El contraste entre un cine en blanco y negro que se niega, además, a ofrecernos paisajes suizos, idílicos y grandiosos, es, en sí mismo, una negativa a aceptar que en Europa exista algo bello e incluso a que nos podamos deleitar con ello. Da la sensación de que al director le encanta autoflagelarse y castigarse y que nos induzca a otros a esas mismas prácticas: Europa es culpable de las desgracias africanos, parece decirnos. Así que debemos pagar. Como si fuera por culpa nuestra el que no sean felices (el colonialismo ha quedado históricamente muy atrás y África sigue sin mejorar ni en economía, ni en derechos humanos, tanto es así que los africanos, en lugar de levantar sus países prefieren venir a Europa). El director cree que todo este drama se entenderá mejor pintando el monasterio de blanco y negro e impidiéndonos el espectáculo visual de los Alpes.
La película aspira a unir varios temas de palpitante actualidad: aborto, inmigración, religión, adolescencia. Como progresista que es da una respuesta del mismo tono a todos estos problemas, sin entrar en matices, y a aureolarse de una superioridad moral que es, como mínimo, cuestionable.

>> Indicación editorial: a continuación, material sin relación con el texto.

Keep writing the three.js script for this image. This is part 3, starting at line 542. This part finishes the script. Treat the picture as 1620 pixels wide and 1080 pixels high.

La inmigrante en cuestión es católica, pero el catolicismo africano es muy débil: la mayoría de africanos que llegan a Europa, no son católicos (el Islam es junto con el animismo, las dos grandes religiones africanas). El director ha optado por presentar la excepción como regla, algo cuestionable y tramposo. Tampoco es aceptable el que se presente a la policía con rasgos negativos, simplemente por realizar su trabajo (y su trabajo consiste en hacer cumplir la ley, especialmente en una de las democracias más antiguas del mundo, Suiza). Tras la pretendida aureola de intelectualidad lo que vemos en la película son simplificaciones abusivas sobre temas que deberían de estar fuera de la demagogia.
Fortuna es una película “de autor”, es decir, hecha para satisfacer especialmente a su director. Es legítimo, pero tiene riesgos, como cualquier actividad que no piense en el público al que va dirigido, ni en los efectos que pueda tener. Roaux tendrá su vitrina repleta de galardones de los más variados festivales de cine europeos: pero las butacas de las salas de exhibición que proyectan sus películas, mucho nos tememos que seguirán vacías.
La actriz que interpreta Fortuna, Kidist Siyum nos pareció su trabajo magnífico.
Inicialmente, la película recuerda a la magnífica Ida (2013) de Pawel Pawlikowski, que también discurre en un convento. Pero pronto se disipa la similitud y se percibe la distancia abismal que las separa. No es una película para “todos los públicos” y solamente la podríamos recomendar a aquellos que quieran ver la última actuación de Bruna Ganz.